>> begin

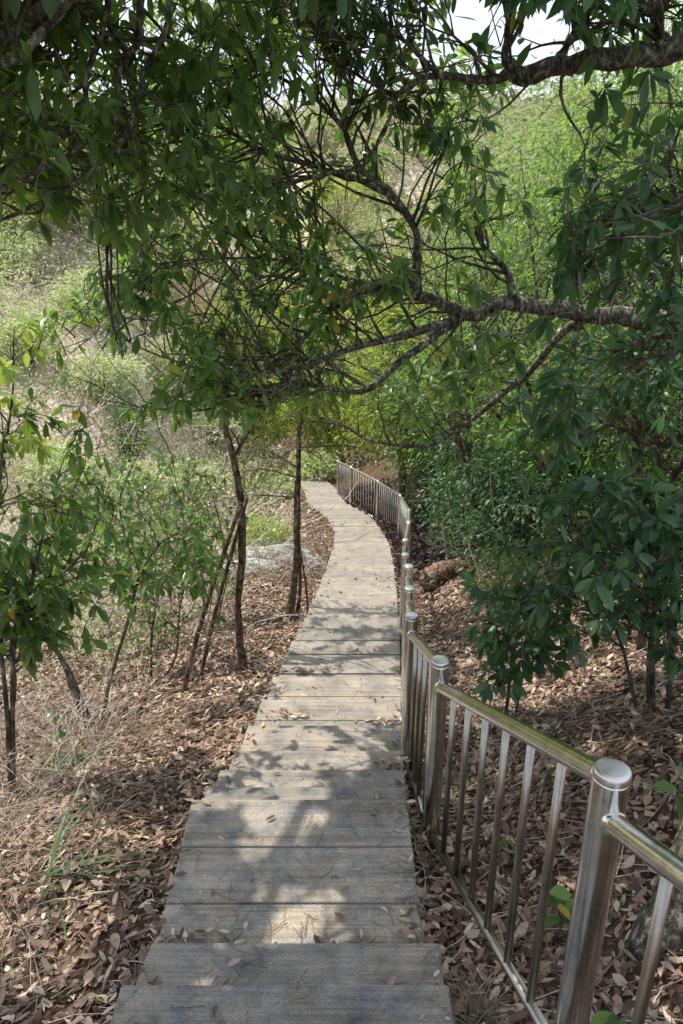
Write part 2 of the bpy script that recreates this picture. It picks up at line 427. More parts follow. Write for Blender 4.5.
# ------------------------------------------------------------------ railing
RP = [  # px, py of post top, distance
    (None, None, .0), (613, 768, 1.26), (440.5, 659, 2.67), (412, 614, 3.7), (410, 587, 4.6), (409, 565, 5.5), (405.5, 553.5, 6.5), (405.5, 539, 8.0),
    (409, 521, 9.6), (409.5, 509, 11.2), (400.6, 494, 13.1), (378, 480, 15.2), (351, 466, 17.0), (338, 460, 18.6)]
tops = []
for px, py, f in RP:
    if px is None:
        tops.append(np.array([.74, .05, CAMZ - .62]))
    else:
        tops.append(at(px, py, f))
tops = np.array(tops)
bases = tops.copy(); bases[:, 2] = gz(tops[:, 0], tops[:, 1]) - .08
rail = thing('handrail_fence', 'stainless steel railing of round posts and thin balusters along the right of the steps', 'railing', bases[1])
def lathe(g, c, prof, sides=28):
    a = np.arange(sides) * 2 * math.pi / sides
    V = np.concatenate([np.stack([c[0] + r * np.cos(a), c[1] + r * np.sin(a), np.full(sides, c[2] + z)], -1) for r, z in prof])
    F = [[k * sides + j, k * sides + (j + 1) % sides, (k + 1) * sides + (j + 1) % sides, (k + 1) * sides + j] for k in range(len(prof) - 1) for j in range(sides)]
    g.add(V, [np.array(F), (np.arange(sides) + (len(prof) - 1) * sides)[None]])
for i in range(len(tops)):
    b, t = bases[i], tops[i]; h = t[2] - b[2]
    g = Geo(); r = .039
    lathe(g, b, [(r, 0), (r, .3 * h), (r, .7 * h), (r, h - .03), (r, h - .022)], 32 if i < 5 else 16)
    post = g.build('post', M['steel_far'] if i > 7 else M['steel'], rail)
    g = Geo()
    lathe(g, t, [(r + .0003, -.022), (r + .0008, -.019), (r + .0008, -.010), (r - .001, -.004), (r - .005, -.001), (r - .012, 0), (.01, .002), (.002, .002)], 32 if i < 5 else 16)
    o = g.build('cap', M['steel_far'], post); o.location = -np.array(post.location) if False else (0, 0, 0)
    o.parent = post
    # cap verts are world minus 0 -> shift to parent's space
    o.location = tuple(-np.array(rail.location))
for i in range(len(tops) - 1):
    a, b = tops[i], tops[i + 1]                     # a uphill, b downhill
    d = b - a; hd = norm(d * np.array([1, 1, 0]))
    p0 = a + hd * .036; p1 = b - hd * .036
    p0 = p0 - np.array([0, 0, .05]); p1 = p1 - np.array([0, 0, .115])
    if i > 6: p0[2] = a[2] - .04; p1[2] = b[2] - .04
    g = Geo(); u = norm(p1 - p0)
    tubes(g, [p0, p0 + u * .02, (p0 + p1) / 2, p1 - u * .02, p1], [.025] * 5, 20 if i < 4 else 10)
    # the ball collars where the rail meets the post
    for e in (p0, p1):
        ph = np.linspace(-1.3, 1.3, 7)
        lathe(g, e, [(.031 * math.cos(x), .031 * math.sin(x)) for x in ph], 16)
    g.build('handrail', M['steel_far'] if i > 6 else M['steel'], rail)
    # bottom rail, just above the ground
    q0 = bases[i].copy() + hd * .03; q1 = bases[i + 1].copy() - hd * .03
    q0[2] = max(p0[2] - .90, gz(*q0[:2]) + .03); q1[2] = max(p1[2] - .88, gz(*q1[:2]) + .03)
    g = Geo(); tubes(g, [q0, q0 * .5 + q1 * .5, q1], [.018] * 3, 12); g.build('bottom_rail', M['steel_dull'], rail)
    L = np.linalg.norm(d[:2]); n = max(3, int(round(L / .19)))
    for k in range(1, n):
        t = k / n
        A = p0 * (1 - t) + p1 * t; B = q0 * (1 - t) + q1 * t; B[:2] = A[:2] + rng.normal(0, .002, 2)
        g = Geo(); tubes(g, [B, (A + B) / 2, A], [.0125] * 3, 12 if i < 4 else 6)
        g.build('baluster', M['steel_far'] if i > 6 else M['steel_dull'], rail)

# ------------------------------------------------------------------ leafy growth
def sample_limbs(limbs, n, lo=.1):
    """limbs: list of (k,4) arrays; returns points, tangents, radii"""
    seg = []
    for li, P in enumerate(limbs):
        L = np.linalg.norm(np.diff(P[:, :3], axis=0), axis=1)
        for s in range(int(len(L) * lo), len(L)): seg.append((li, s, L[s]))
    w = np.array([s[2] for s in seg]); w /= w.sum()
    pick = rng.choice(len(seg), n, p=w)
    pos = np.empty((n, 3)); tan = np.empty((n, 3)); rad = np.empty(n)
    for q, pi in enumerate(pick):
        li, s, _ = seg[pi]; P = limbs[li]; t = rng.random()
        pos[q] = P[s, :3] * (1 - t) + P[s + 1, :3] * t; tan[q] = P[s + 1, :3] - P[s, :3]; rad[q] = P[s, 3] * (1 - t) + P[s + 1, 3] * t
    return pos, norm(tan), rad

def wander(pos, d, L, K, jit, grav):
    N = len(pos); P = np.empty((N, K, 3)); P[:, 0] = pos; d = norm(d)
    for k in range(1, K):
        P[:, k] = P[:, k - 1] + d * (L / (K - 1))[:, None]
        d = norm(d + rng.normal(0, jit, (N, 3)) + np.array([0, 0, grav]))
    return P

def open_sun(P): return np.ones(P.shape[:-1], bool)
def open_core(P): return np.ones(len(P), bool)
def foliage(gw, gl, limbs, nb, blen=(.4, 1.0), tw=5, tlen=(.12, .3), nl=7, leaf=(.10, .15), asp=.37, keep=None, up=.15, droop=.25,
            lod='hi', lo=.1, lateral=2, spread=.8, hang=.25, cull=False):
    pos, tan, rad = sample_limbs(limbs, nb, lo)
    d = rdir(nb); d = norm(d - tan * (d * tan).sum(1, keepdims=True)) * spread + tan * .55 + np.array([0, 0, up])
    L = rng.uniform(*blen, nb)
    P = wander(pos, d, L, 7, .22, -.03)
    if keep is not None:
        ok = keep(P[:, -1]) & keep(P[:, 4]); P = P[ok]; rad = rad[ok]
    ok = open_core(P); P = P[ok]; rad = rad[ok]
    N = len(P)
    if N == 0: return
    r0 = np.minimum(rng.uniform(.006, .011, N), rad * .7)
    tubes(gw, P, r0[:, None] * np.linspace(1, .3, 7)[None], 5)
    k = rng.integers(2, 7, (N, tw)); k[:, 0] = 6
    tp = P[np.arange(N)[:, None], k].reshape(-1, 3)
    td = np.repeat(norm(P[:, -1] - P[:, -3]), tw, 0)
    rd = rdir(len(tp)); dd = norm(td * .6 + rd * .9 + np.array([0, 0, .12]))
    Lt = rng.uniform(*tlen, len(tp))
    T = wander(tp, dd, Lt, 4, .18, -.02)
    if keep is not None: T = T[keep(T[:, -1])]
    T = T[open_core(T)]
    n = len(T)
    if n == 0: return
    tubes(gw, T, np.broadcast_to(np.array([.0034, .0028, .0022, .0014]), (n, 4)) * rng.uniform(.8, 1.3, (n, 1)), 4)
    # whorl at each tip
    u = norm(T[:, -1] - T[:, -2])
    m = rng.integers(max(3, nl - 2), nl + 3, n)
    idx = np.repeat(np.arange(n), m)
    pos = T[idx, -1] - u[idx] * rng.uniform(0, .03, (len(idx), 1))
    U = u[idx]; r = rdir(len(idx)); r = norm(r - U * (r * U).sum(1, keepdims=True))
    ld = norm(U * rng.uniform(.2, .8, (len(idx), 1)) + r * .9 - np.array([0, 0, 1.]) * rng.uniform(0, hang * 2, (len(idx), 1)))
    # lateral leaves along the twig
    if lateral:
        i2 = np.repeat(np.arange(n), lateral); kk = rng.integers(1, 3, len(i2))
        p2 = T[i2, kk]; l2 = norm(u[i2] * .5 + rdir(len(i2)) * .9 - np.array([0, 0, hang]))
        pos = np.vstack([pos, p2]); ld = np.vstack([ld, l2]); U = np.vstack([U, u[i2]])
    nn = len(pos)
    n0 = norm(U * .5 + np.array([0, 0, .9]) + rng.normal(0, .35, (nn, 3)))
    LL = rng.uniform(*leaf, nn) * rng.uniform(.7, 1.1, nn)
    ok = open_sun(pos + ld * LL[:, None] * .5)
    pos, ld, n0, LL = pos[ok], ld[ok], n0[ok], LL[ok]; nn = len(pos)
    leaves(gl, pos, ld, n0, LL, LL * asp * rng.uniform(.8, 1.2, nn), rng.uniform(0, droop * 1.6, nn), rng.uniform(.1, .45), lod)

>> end
>> begin

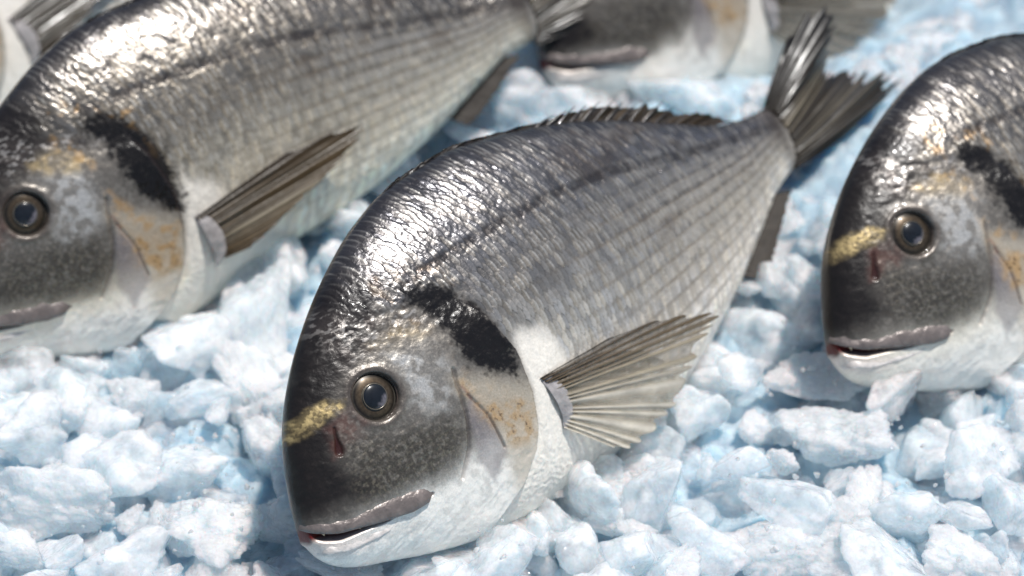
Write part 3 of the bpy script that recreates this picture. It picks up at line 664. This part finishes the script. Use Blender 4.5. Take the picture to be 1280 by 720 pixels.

>> end
>> begin

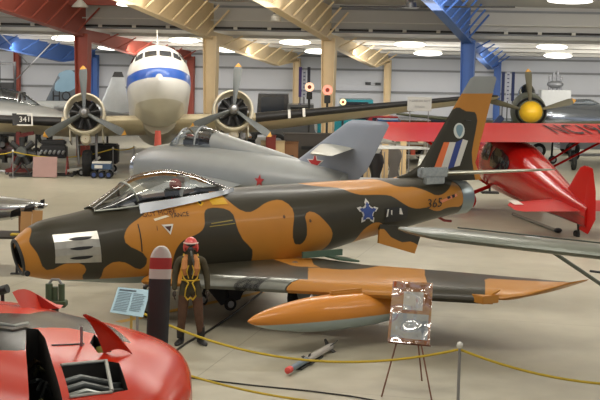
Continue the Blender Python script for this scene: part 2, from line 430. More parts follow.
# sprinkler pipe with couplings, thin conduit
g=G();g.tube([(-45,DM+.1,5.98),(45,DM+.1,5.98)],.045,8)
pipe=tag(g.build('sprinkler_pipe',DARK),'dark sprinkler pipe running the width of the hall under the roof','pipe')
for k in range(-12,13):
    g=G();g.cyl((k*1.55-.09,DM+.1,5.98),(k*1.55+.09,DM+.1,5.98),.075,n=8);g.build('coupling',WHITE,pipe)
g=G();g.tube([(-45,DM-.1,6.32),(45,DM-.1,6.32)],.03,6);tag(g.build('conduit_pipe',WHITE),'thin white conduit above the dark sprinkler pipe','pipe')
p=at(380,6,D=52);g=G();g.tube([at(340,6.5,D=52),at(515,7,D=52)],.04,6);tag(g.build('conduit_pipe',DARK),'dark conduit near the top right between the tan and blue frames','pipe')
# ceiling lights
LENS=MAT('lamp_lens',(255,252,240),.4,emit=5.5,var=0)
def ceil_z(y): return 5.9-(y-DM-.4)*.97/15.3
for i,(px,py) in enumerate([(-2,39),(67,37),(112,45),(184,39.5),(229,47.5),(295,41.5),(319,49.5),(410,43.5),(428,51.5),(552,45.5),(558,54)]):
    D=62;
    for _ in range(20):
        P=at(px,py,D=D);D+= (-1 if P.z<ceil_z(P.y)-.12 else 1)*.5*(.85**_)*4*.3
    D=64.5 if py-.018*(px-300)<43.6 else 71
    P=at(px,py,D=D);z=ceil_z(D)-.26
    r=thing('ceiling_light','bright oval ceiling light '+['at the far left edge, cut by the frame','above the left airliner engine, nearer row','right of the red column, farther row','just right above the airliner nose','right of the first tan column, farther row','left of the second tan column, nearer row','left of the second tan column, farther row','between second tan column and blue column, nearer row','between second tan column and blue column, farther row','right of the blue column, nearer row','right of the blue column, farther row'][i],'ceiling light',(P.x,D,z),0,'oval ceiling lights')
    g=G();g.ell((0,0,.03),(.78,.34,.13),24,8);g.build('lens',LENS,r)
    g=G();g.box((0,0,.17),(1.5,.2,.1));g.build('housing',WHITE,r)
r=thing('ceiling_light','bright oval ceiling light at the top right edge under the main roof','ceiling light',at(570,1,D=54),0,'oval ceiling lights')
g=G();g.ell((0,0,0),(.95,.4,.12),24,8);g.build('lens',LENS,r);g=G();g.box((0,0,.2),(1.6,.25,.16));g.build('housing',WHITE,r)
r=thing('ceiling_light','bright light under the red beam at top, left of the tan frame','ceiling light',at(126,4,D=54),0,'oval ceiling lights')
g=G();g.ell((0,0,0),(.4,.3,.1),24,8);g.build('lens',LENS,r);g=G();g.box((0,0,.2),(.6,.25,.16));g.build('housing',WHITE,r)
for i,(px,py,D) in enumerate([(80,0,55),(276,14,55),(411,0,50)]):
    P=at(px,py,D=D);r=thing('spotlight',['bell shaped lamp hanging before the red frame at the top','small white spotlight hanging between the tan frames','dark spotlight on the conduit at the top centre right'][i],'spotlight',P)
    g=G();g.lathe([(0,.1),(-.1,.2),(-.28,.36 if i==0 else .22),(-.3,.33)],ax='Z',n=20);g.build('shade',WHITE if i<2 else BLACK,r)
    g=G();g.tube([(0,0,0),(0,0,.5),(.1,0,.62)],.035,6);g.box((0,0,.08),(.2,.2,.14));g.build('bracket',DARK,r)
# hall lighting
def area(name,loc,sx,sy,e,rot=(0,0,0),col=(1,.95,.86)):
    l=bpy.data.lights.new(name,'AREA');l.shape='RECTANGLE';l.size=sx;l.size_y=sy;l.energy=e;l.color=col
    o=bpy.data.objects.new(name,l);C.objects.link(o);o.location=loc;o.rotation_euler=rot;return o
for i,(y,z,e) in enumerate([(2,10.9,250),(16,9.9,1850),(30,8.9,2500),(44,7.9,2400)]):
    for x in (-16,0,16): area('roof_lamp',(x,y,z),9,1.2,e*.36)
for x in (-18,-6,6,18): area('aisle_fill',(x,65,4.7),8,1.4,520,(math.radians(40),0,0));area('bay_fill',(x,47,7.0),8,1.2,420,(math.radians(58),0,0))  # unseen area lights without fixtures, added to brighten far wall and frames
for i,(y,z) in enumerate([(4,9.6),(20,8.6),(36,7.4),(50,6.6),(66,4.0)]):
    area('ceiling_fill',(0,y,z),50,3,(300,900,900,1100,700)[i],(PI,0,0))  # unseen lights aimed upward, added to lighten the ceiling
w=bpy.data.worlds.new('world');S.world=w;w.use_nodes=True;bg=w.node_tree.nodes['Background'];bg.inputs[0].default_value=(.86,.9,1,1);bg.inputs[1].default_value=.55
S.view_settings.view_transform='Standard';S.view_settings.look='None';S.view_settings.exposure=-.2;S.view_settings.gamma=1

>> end

▶ OBJECTIVE:
Copy every line above that holds the word "parts".

▶ WRITTEN SOLUTION:
Write part 2 of the bpy script that recreates this picture. It picks up at line 427. More parts follow. Write for Blender 4.5.
Continue the Blender Python script for this scene: part 2, from line 430. More parts follow.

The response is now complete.